Scene modeling code data:
────────────────────
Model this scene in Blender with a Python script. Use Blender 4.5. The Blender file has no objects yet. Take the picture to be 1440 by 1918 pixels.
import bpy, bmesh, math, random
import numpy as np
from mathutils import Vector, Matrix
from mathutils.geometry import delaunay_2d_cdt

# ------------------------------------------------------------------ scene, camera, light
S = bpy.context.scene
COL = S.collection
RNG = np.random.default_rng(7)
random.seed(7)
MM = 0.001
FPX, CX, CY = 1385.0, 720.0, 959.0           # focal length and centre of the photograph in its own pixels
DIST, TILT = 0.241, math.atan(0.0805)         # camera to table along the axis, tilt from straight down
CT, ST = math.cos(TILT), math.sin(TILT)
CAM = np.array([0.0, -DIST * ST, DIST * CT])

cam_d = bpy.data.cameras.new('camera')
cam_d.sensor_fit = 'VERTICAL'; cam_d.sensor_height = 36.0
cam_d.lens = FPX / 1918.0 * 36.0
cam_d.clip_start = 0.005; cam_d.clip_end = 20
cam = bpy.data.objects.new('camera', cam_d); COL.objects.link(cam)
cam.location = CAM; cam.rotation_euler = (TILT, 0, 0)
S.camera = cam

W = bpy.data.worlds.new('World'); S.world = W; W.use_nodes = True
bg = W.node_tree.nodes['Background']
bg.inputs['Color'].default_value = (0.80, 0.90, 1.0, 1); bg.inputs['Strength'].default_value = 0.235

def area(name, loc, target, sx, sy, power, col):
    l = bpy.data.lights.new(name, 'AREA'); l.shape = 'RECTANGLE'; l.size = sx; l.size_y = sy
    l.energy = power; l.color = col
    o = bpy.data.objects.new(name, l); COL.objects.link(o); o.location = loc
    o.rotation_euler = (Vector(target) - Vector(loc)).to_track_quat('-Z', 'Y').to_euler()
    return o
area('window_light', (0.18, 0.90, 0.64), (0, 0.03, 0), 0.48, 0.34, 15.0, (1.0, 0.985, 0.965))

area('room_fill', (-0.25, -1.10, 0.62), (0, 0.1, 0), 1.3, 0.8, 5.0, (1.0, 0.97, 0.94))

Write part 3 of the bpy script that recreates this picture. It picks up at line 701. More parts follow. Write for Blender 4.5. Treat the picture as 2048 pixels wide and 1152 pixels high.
────────────────────
Your objective = Reproduce the entries exactly, starting at their first line and stopping after the line with "bg.inputs['Color'].default_value = (0.80, 0.90, 1.0, 1);".

Reply =
Model this scene in Blender with a Python script. Use Blender 4.5. The Blender file has no objects yet. Take the picture to be 1440 by 1918 pixels.
import bpy, bmesh, math, random
import numpy as np
from mathutils import Vector, Matrix
from mathutils.geometry import delaunay_2d_cdt

# ------------------------------------------------------------------ scene, camera, light
S = bpy.context.scene
COL = S.collection
RNG = np.random.default_rng(7)
random.seed(7)
MM = 0.001
FPX, CX, CY = 1385.0, 720.0, 959.0           # focal length and centre of the photograph in its own pixels
DIST, TILT = 0.241, math.atan(0.0805)         # camera to table along the axis, tilt from straight down
CT, ST = math.cos(TILT), math.sin(TILT)
CAM = np.array([0.0, -DIST * ST, DIST * CT])

cam_d = bpy.data.cameras.new('camera')
cam_d.sensor_fit = 'VERTICAL'; cam_d.sensor_height = 36.0
cam_d.lens = FPX / 1918.0 * 36.0
cam_d.clip_start = 0.005; cam_d.clip_end = 20
cam = bpy.data.objects.new('camera', cam_d); COL.objects.link(cam)
cam.location = CAM; cam.rotation_euler = (TILT, 0, 0)
S.camera = cam

W = bpy.data.worlds.new('World'); S.world = W; W.use_nodes = True
bg = W.node_tree.nodes['Background']
bg.inputs['Color'].default_value = (0.80, 0.90, 1.0, 1); bg.inputs['Strength'].default_value = 0.235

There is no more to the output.